The answer to a sartorial anxiety of influence comes readily: support Black. Not just businesses, but designers, hairdressers, stylists, photographers, and reporters who know a Doobie wrap when they see one coming down the American Music Awards red carpet. But this call to ethics obscures what is a problem of seeing as much as a problem of spending. Miranda Priestly exactly articulates the power imbalance between consumers and tastemakers, a monologue incidentally prompted by the ability of everyone in the room to see what Andy cannot perceive. Their sight isn’t better, merely better trained to pick out aesthetic differences that matter—to themselves and to others in power.
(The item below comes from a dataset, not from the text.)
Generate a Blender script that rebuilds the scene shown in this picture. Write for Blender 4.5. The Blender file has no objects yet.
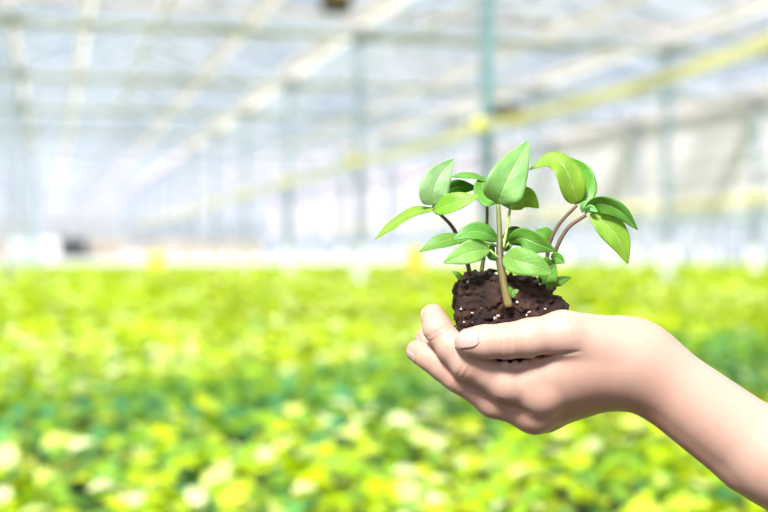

Needless to say, Black aesthetic innovations don’t matter until repurposed by the select group of people who do. For the fashion world to truly cite the aesthetics that make it possible would mean ripping out the very parameters of reinvention. It might mean doing away with reinvention as an organizing principle, for so much reinvention is not an appropriation of the past but an appropriation of the present on a blank canvas. A true reckoning of fashion’s debt might mean the end of houses, the end of fashion week, the end of “high” and “low,” the end of trend forecasts written by anyone who isn’t a 15-year-old brown girl from Chicago’s West Side, the end of “who are you wearing?” answered with the name of the person who hasn’t touched a hem in decades, the end of brands, the end of “hits and misses” where the “misses” will in a few years be on trend so long as the right designer can find the right young white celebrity to shill their horrible take on a “harem” pant. It might mean the end of designers. It might mean the end of fashion.